Selon Wassim Nasr, veilleur-analyste et journaliste à France 24, qui a pu authentifier la vidéo, une partie de ce qui a été détruit était des copies en plâtre.
#Irak une partie de ce qui a été détruit au musée de #Mossoul était des copies en plâtre pic.twitter.com/FyOj2ltaMs
— Wassim Nasr (@SimNasr) 26 Février 2015
Ce vandalisme s’inscrit cependant dans une logique propre à l’EI. Contrairement aux apparences, et en dépit de la répulsion que peuvent inspirer ces actes, les fanatiques de l’EI obéissent aux principes de leur idéologie : « Pour eux, il n’y a de divinité que Dieu, ils détruisent donc toutes les figures qui sont en contradiction avec leur interprétation rigoriste de l’islam, en l’occurrence des dieux païens ». Pour les militants de l’EI, la conservation de ces statues « relève de l’idolâtrie », rapporte David Thomson, reporter pour RFI et auteur du livre Les Français jihadistes (éd. Les Arènes) : « Dans leur esprit, c’est contraire à l’unicité de Dieu ».
Pourquoi les détruire aujourd’hui, alors qu’elles avaient traversé les époques ? « Ces reliques étaient vraisemblablement sous terre à l’époque du Prophète, raison pour laquelle, selon eux, elles n’ont pas été détruites sous son ère », rapporte Wassim Nasr, qui a pu s’informer auprès des militants de l’EI.
Cette vidéo a été mise en ligne au moment où une campagne de soutien au Califat était prévue par les pro-EI sur les réseaux sociaux.

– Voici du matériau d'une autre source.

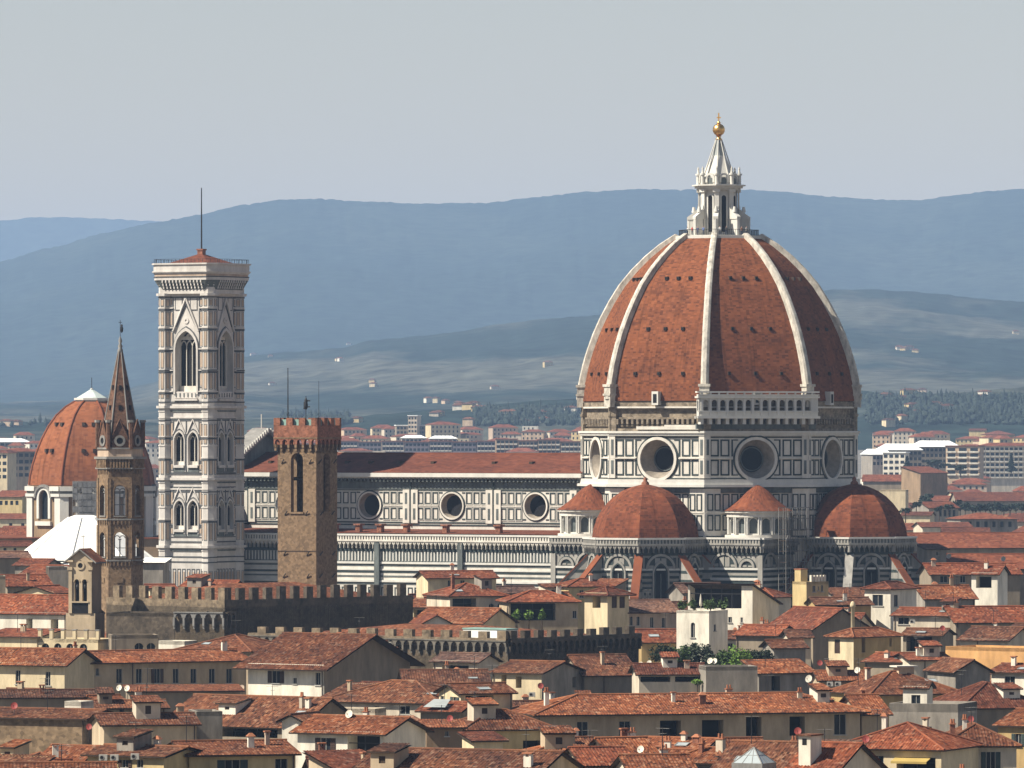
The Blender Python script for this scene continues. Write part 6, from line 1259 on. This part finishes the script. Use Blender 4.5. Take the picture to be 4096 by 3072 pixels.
# ---------------------------------------------------------------- dishes, aerials, air conditioners
def dish(x, y, D, r, m, label, rz):
    t = thing('satellite_dish', label, 'satellite dish', W(x, y, D), R(rz), 'satellite dishes on the roofs'); b = MB(); n = 18; rows = []
    for f in (0.02, .35, .7, 1): rows.append([(f * r * math.cos(2 * math.pi * i / n), -.16 * r * f * f * 1.6, f * r * 1.08 * math.sin(2 * math.pi * i / n)) for i in range(n)])
    b.grid(rows, 0, True); rows2 = [[(x_, y_ + .03, z_) for x_, y_, z_ in q] for q in rows]; b.grid(rows2[::-1], 0, True); b.grid([rows[-1], rows2[-1]], 0, True); b.v = [tuple(Matrix.Rotation(R(-22), 3, 'X') @ Vector(v)) for v in b.v]; b.build('reflector', m, t)
    b = MB(); b.tube((0, .1, -1.7), (0, .1, .05), .035, n=6); b.build('mast', M['iron'], t); b = MB(); b.tube((0, -.02, -r * .9), (0, -r * 1.1, r * .1), .02, n=4); b.box(-.06, .06, -r * 1.25, -r * 1.05, r * .02, r * .2); b.build('feed_arm', M['iron'], t)
Wd, Rd = M['white'], M['reddish']
for d in ((477, 2752, 905, .4, Wd, 'left of the two white dishes side by side on the left', -25), (509, 2754, 905, .4, Wd, 'right of the two white dishes side by side on the left', -25), (967, 2752, 955, .42, M['pink'], 'pale reddish dish at the right end of the long shaded house', -20), (1397, 2857, 770.5, .45, Wd, 'white dish on the ridge of the white house with shutters', -25),
          (1800, 2874, 786, .36, Rd, 'red dish beside a brick chimney under the metal sheet roof', -10), (2162, 2744, 905, .4, Rd, 'red dish in front of the cream house with black doors', 10), (2563, 2660, 944, .42, Wd, 'white dish at the left end of the glazed terrace roof', -25), (2597, 2653, 946, .38, Wd, 'white dish just above the left end of the glazed terrace roof', -25),
          (2841, 2644, 944, .42, Wd, 'left dish of the white pair in front of the garden trees', -30), (2859, 2645, 944, .4, Wd, 'right dish of the white pair in front of the garden trees', -30), (3188, 2481, 1100, .45, Wd, 'white dish on the broad red roof below the pale yellow tower', -25), (3236, 2716, 925, .5, Wd, 'biggest white dish above the chimneys of the very long house', -28),
          (3430, 2681, 922, .42, Wd, 'white dish on the house with two air conditioners', -25), (2563, 2998, 676, .36, Wd, 'white dish at the bottom right of the pavilion', -25), (3191, 2925, 668, .36, Rd, 'red dish above the small white dormer', -5), (3279, 2652, 975, .4, Rd, 'red dish among roofs left of the long ochre flank', 5), (3770, 2513, 1076, .42, Rd, 'red dish above the black loggia on the right', 5),
          (3463, 2957, 700, .38, Rd, 'red dish on the red hipped roof with the awning', -5), (3883, 2876, 848, .4, Rd, 'red dish below the broad roof at the right edge', 5), (3796, 2225, 1345, .5, Wd, 'white dish beside the grey roof cabin right of the cathedral', -25), (4014, 2236, 1345, .5, Wd, 'white dish on the long red roof near the right edge', -25), (57, 2824, 815, .42, Rd, 'red dish on the roof of the rubble stone house', -5), (356, 2908, 790, .36, Rd, 'red dish on the lit gable beside the rubble stone house', -5)): dish(*d)
proto = None
def aerial(p, rz, hgt):
    t = thing('tv_aerial', 'thin metal television aerial standing on a tiled roof', 'aerial', p, rz, 'television aerials on the roofs'); b = MB(); b.tube((0, 0, -1.5), (0, 0, hgt), .042, n=5); b.build('mast', M['iron'], t); b = MB()
    z = hgt - .1; b.tube((-.75, 0, z), (.75, 0, z), .028, n=4)
    for k in range(7): x = -.7 + k * .23; b.tube((x, -.22 - .03 * k, z), (x, .22 + .03 * k, z), .012, n=4)
    if random.random() < .6: z -= .5; b.tube((0, -.5, z), (0, .5, z), .018, n=4); [b.tube((-.25, -.45 + k * .22, z), (.25, -.45 + k * .22, z), .012, n=4) for k in range(5)]
    b.build('boom', M['greystone'], t)
for h in random.sample([h for h in HOUSES if h[6] < 1150 and h[7] in 'ghm' and h[2] - h[1] > 4], 56):
    t, u0, u1, dep, ze, zr, D = h[:7]; u = random.uniform(u0 + .5, u1 - .5); f = random.uniform(.4, .6); z = zr - abs(f - .5) * 2 * (zr - ze) if h[7] in 'gh' else ze + f * (zr - ze)
    p = Matrix.Rotation(t.rotation_euler.z, 3, 'Z') @ Vector((u, dep * f, z)) + t.location; aerial(p, random.uniform(-.8, .8), random.uniform(1.6, 3.0))
for i, (x, y, D, lab) in enumerate(((413, 3030, 690, 'leftmost of three air conditioners below the low yellow house eaves'), (458, 3030, 690, 'middle of three air conditioners below the low yellow house eaves'), (540, 3026, 690, 'rightmost of three air conditioners below the low yellow house eaves'), (2128, 2778, 905, 'grey air conditioner on the ridge near the cream tower house'), (3320, 2736, 923, 'left air conditioner of the beige house above the long orange roof'), (3352, 2736, 923, 'right air conditioner of the beige house above the long orange roof'), (3650, 2486, 1094, 'air conditioner beside the green window of the pale house'))):
    t = thing('air_conditioner', lab, 'air conditioner', W(x, y, D), R(-5), 'air conditioners'); b = MB(); b.box(-.42, .42, -.18, .18, -.3, .3, 0); b.build('casing', M['frame'], t); b = MB(); F = Fr((-.12, -.18, 0), 0); ring(b, F, 0, 0, .17, .24, .03, 0); pane(b, F, (-.2, .2, -.2, .2, 3), .012, 1); b.build('fan_grille', [M['greystone'], M['dark']], t); b = MB(); b.box(-.4, -.34, -.18, .4, -.36, -.3); b.box(.34, .4, -.18, .4, -.36, -.3); b.build('bracket', M['iron'], t)
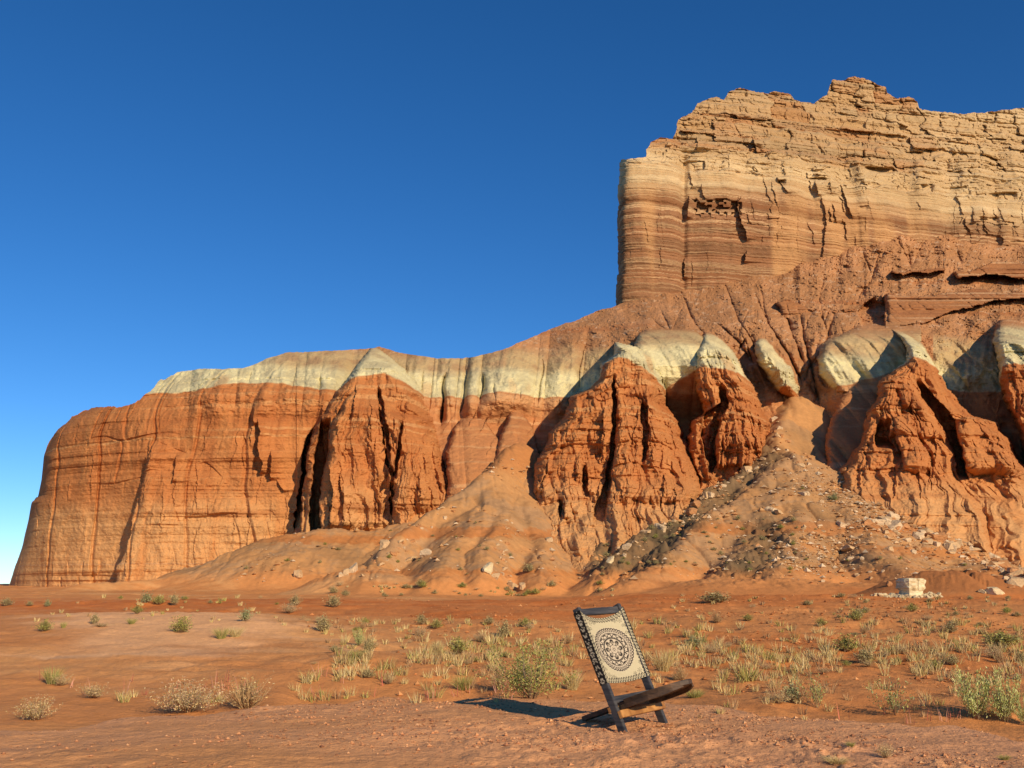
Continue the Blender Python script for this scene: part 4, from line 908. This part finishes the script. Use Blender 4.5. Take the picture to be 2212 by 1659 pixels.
# dry grass: nobody could count it
def scatter_grass():
    rs = np.random.RandomState(3); parts = []; k = 0
    def put(x, y, hpx, cols, n, sp=.5):
        g = ground_hit(x, y)
        if g is None: return
        hh = hpx/2100*g[1]; v, f, c = blades(n, .36, 1, sp, .00062*g[1]/max(hh, .01), cols, rs, .3, 2)
        parts.append((v*hh+np.array([g[0], g[1], g[2]-.01]), f, c))
    dens = [(380, (1290, 2215), (1345, 1440), (9, 24)), (240, (1400, 2215), (1400, 1500), (12, 34)), (230, (720, 1280), (1385, 1470), (12, 32)), (130, (600, 1300), (1340, 1400), (6, 16)),
            (120, (1450, 2215), (1285, 1345), (5, 12)), (90, (740, 1330), (1268, 1288), (4, 9)), (60, (40, 600), (1280, 1345), (5, 12)), (60, (250, 1250), (1470, 1520), (14, 34)), (50, (1500, 2215), (1500, 1560), (14, 30))]
    for (n, xr, yr, hr) in dens:
        i = 0
        while i < n:
            x = rs.uniform(*xr); y = rs.uniform(*yr); i += 1
            if vn(np.array(x*.012), np.array(y*.035), 201)+.4*vn(np.array(x*.05), np.array(y*.1), 202) < -.15 and rs.uniform() < .85: continue
            cols = STRAW if rs.uniform() < .5 else (np.concatenate([OLIVE, STRAW[:2], DRY[:1]]) if rs.uniform() < .55 else DRY)
            put(x, y, rs.uniform(*hr), cols, 26)
    v, f, c = merge(*parts)
    o = link('dry_grass', np_mesh('dry_grass', v, f, M_LEAF, c.astype(np.float32))); tag(o, 'thin straw and olive dry grass scattered over the red flat behind the chair', 'grass', kind='stuff')
    # the red dead stems along the crest
    parts.clear(); red = np.array([[.50, .18, .11], [.58, .30, .20], [.40, .12, .08]])
    for i in range(70):
        x = rs.choice([rs.uniform(660, 1080), rs.uniform(1060, 1150), rs.uniform(60, 560), rs.uniform(1800, 2212)]); y = rs.uniform(1462, 1515) if x < 1400 else rs.uniform(1520, 1565)
        put(x, y, rs.uniform(16, 48), red, 5, .22)
    v, f, c = merge(*parts)
    o = link('dead_weeds', np_mesh('dead_weeds', v, f, M_LEAF, c.astype(np.float32))); tag(o, 'thin reddish dead weed stems along the crest of the bare pad', 'weeds', kind='stuff')
scatter_grass()

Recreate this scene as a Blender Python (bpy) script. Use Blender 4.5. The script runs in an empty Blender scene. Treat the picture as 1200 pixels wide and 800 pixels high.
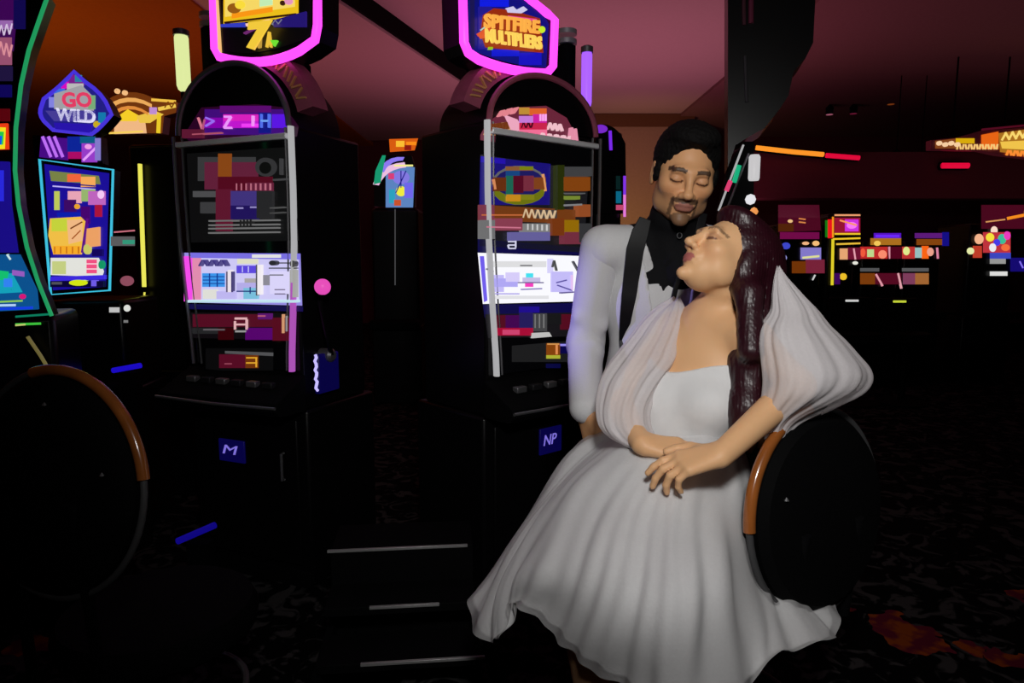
import bpy, math, random
import numpy as np
from mathutils import Vector, Matrix
random.seed(7); np.random.seed(7)
S = bpy.context.scene
COL = S.collection
PI = math.pi

# ------------------------------------------------------------------ camera
CAM_H = 1.35
PITCH = math.radians(7.1)
cd = bpy.data.cameras.new('camera'); cam = bpy.data.objects.new('camera', cd); COL.objects.link(cam)
cam.location = (0, 0, CAM_H); cam.rotation_euler = (PI/2 - PITCH, 0, 0)
cd.sensor_width = 36; cd.lens = 24; cd.clip_start = 0.02
S.camera = cam
# ------------------------------------------------------------------ world and exposure
w = bpy.data.worlds.new('world'); S.world = w; w.use_nodes = True
w.node_tree.nodes['Background'].inputs[0].default_value = (0.25, 0.12, 0.16, 1)
w.node_tree.nodes['Background'].inputs[1].default_value = 0.012
S.view_settings.view_transform = 'Standard'; S.view_settings.look = 'None'
S.view_settings.exposure = 0.0; S.view_settings.gamma = 1.0
# ------------------------------------------------------------------ lights
def light(name, typ, loc, target, power, color, **kw):
    d = bpy.data.lights.new(name, typ); d.energy = power; d.color = color
    for k, v in kw.items(): setattr(d, k, v)
    o = bpy.data.objects.new(name, d); COL.objects.link(o); o.location = loc
    o.rotation_euler = (Vector(target) - Vector(loc)).to_track_quat('-Z', 'Y').to_euler()
    return o
# the photographer's flash, held up beside the camera
light('camera_flash', 'SPOT', (0.10, -0.05, 1.95), (0.28, 1.5, 1.44), 80, (1.0, 0.985, 0.96),
      spot_size=math.radians(94), spot_blend=1.0, shadow_soft_size=0.10)
# coloured uplights that wash the ceiling
light('cove_light', 'AREA', (1.2, 8.2, 1.75), (1.2, 8.2, 3.6), 38, (1.0, 0.33, 0.46), size=4)
light('cove_light', 'AREA', (-2.2, 7.6, 1.75), (-2.2, 7.6, 3.6), 9, (1.0, 0.22, 0.36), size=3)
light('cove_light', 'AREA', (-5.2, 6.0, 1.75), (-5.2, 6.0, 3.4), 24, (1.0, 0.42, 0.05), size=3)
light('cove_light', 'AREA', (6.4, 7.0, 1.9), (6.4, 7.0, 3.6), 6, (1.0, 0.45, 0.5), size=4)
light('wall_lamp', 'SPOT', (1.9, 10.6, 1.6), (2.0, 12, 2.6), 30, (1.0, 0.55, 0.22), spot_size=math.radians(140), spot_blend=1, shadow_soft_size=0.05)
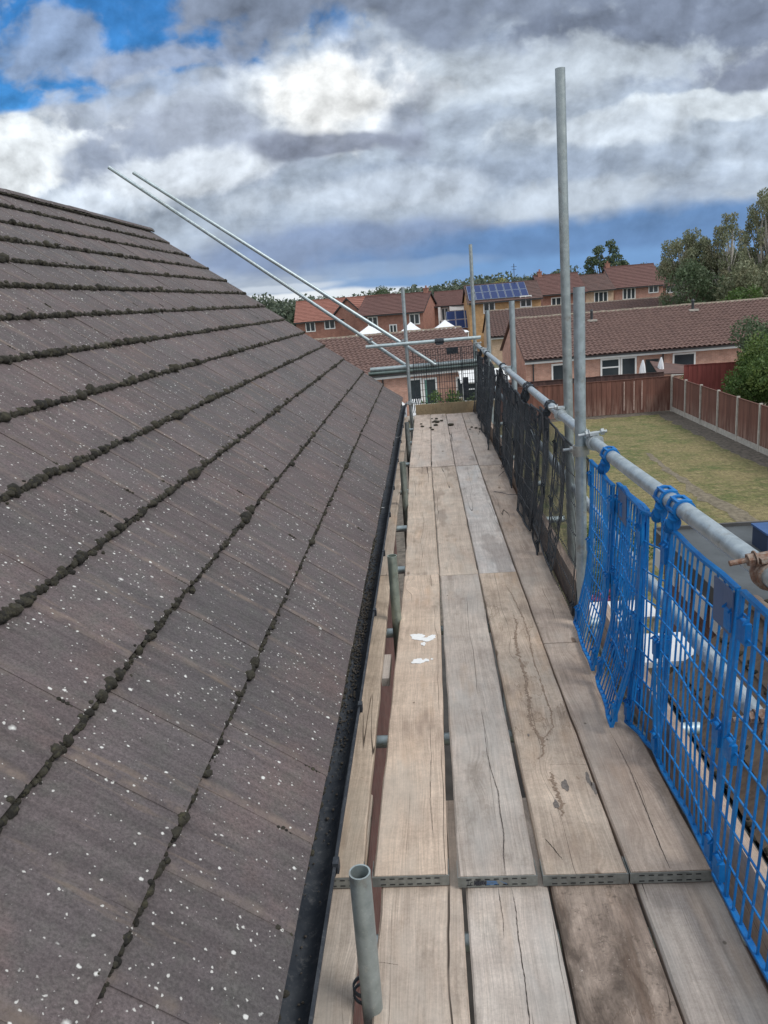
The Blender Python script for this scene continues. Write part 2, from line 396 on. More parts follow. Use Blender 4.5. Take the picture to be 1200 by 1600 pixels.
def f_plastic(a, b):
    def f(t, p):
        g = t.geo(); c_ = t.mix(t.mr(t.noise(g, 12, 5, .65), .35, .7), a, b)
        c_ = t.mix(t.mr(t.noise(g, 45, 5, .75), .54, .72, 0, .55), c_, tuple(.5 * x + .12 for x in b))
        t.set(p.inputs['Base Color'], c_); t.set(p.inputs['Roughness'], t.mr(t.noise(g, 30, 3), .3, .7, .45, .7)); t.set(p.inputs['Specular IOR Level'], .3)
    return f
BLUE = material('blue_plastic', f_plastic((.002, .115, .38), (.008, .19, .52)))
BLACKP = material('black_plastic', f_plastic((.016, .021, .028), (.05, .062, .076)))
GUTTER = material('black_upvc', f_plastic((.018, .024, .034), (.045, .052, .062)))
PLATE = simple('dull_grey_blue_plastic', (.07, .12, .24), .6)
TUBE_BAND = simple('board_end_band_steel', (.27, .29, .28), .5, .3, 30, Metallic=.6)
SLOT = simple('slot_dark', (.02, .02, .02), .9)
INKD = simple('dark_marker_ink', (.03, .035, .05), .7); INKB = simple('blue_marker_ink', (.08, .25, .55), .7)
def f_brick(ca, cb, mort, sc_=1.0, rough=.9):
    def f(t, p):
        tc = t.geo(); sp = t.n('ShaderNodeSeparateXYZ', {'Vector': tc})
        nn = t.n('ShaderNodeSeparateXYZ', {'Vector': t.geo('True Normal')})
        side = t.m('GREATER_THAN', t.m('ABSOLUTE', nn.outputs[0]), .7)
        hx = t.m('ADD', t.m('MULTIPLY', sp.outputs[0], t.m('SUBTRACT', 1, side)), t.m('MULTIPLY', sp.outputs[1], side))
        vv = t.n('ShaderNodeCombineXYZ', {'X': hx, 'Y': sp.outputs[2], 'Z': 0})
        b = t.n('ShaderNodeTexBrick', {'Vector': vv.outputs[0], 'Color1': ca, 'Color2': cb, 'Mortar': mort, 'Scale': 1, 'Mortar Size': .006, 'Brick Width': .225 * sc_, 'Row Height': .075 * sc_, 'Bias': -.1})
        n = t.noise(tc, 2.5, 5, .65)
        c_ = t.mix(1, b.outputs[0], grey(t, t.mr(n, .3, .7, .78, 1.2)), 'MULTIPLY')
        c_ = t.mix(t.mr(t.noise(tc, 9, 3), .55, .75, 0, .35), c_, tuple(.7 * x for x in ca))
        t.set(p.inputs['Base Color'], c_); p.inputs['Roughness'].default_value = rough
    return f
BR_ORANGE = material('orange_brick', f_brick((.41, .225, .17), (.50, .285, .22), (.46, .38, .33)))
BR_PINK = material('pink_brick', f_brick((.36, .18, .14), (.43, .24, .19), (.38, .3, .25)))
BR_RED = material('red_brick', f_brick((.29, .125, .095), (.35, .165, .125), (.33, .25, .2)))
BR_BUFF = material('buff_brick', f_brick((.46, .26, .11), (.54, .33, .15), (.48, .38, .25)))
BR_CREAM = material('cream_brick', f_brick((.50, .36, .25), (.56, .42, .30), (.5, .42, .34)))
BR_HOUSE = material('house_brick', f_brick((.15, .07, .06), (.20, .095, .08), (.2, .155, .135)))
def f_roof(a, b, streak=.3, moss=.35):
    def f(t, p):
        g = t.geo(); isl = t.geo('Random Per Island'); n = t.noise(g, 2.3, 5, .65); n2 = t.noise(g, 13, 4, .7)
        c_ = t.mix(t.mr(n, .35, .65), a, b); c_ = t.mix(t.mr(n2, .5, .75, 0, moss), c_, (.11, .10, .06))
        c_ = t.mix(1, c_, grey(t, t.mr(n2, .25, .75, 1 - streak, 1 + streak)), 'MULTIPLY')
        c_ = t.mix(t.mr(t.voro(g, 7), .07, .03, 0, .5), c_, (.4, .38, .33))
        t.set(p.inputs['Base Color'], c_); p.inputs['Roughness'].default_value = .9
    return f
PANT = material('brown_pantile', f_roof((.145, .090, .080), (.195, .122, .106), .4))
RF_RED = material('red_roof_tile', f_roof((.25, .11, .085), (.31, .14, .11), .25, .15))  # saturation lowered: distance haze is put into the roof colour
RF_MAROON = material('maroon_roof_tile', f_roof((.125, .066, .060), (.155, .080, .072), .25, .2))
RF_BROWN = material('dark_brown_roof_tile', f_roof((.105, .07, .066), (.14, .085, .075), .15, .2))
RF_MOSSY = material('mossy_roof_tile', f_roof((.12, .09, .075), (.17, .135, .105), .45, .75))
RIDGE = simple('ridge_mortar_tile', (.22, .19, .15), .9, .4, 6)
PVC = simple('white_upvc', (.78, .80, .80), .45, .05)
GLASS = material('window_glass', lambda t, p: t.set(p.inputs['Base Color'], t.mix(t.noise(t.geo(), .9, 2), (.02, .028, .035), (.06, .075, .085))), Roughness=.12)
SOLAR = material('solar_cell', lambda t, p: None, Base_Color=(.010, .03, .12, 1), Roughness=.45, Specular_IOR_Level=.25)
SOLARF = simple('solar_frame', (.26, .32, .42), .6)
CONC = simple('concrete_post', (.42, .40, .36), .9, .25, 5)
FELT = simple('grey_roof_felt', (.072, .084, .092), .75, .35, 1.3, .3)
SOIL = simple('dark_gravel_soil', (.115, .10, .082), .95, .55, 7, .9)
BARE = simple('bare_earth', (.165, .142, .10), .95, .45, 7, .8)
CANVAS = simple('white_canvas', (.75, .78, .82), .7, .06)
CREAMR = simple('cream_render', (.55, .47, .33), .85, .12)
DARKM = simple('dark_metal', (.03, .035, .04), .5)
BARK = simple('bark', (.11, .085, .065), .95, .4, 9, .6)
BARKW = simple('pale_birch_bark', (.42, .40, .36), .9, .4, 9, .4)
PAINTW = simple('white_paint', (.86, .87, .86), .6, .06, 40)
CURT = simple('green_curtain', (.10, .22, .19), .8, .3, 6)
CARDW = simple('white_plastic', (.72, .74, .76), .5, .08)
def f_fence(a, b, str_=0):
    def f(t, p):
        g = t.geo(); isl = t.geo('Random Per Island')
        c_ = t.mix(isl, a, b); n = t.noise(t.scale(g, (6, 6, .7)), 1.2, 5, .65)
        c_ = t.mix(1, c_, grey(t, t.mr(n, .3, .7, .75, 1.25)), 'MULTIPLY')
        sp = t.n('ShaderNodeSeparateXYZ', {'Vector': g})
        lowm = t.m('MULTIPLY', t.mr(sp.outputs[2], -3.9, -4.9, 0, 1), t.mr(n, .42, .62))
        c_ = t.mix(t.m('MULTIPLY', lowm, .55 + str_), c_, (.42, .33, .27))
        t.set(p.inputs['Base Color'], c_); p.inputs['Roughness'].default_value = .9
    return f
FENCE = material('red_brown_fence', f_fence((.125, .058, .045), (.185, .085, .064)))
FENCE_D = material('dark_fence', f_fence((.06, .035, .032), (.09, .05, .045), -.5))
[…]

En prévision de celle-ci, de nombreux comptes Twitter de jihadistes avaient été fermés, ce qui explique son émergence tardive.
L’EI veut montrer qu’il ne fait pas de trafic d’antiquités
L’EI met en scène régulièrement dans des vidéos ses basses œuvres. C’est la base même de sa communication. « Les messages visuels ont leur importance, davantage que les messages oraux », explique l’analyste. Selon lui, il s’agit ici pour l’EI de démontrer à travers ces images qu’il n’est pas responsable d’un quelconque trafic d’antiquités pour se financer : « Ils prouvent ainsi qu’ils sont dans le droit chemin de leur idéologie, qu’ils respectent tous les préceptes, et qu’on les a accusé à tort de trafic d’antiquités ». Ces statues étaient en effet d’une grande valeur, et elles auraient pu être monnayées par l’EI pour des dizaines de millions d’euros.
En juillet 2014, l’EI avait dynamité la tombe du Prophète Jonas à Mossoul, car elle était devenue un mausolée et un lieu de pèlerinage. Le même principe avait alors guidé leurs pas, considérant que cette adoration relevait de la mécréance et de l’apostasie. Ces saccages ne sont pas sans rappeler ceux des bouddhas de Bamiyan, datant du Ve siècle, par les talibans en Afghanistan en février 2001.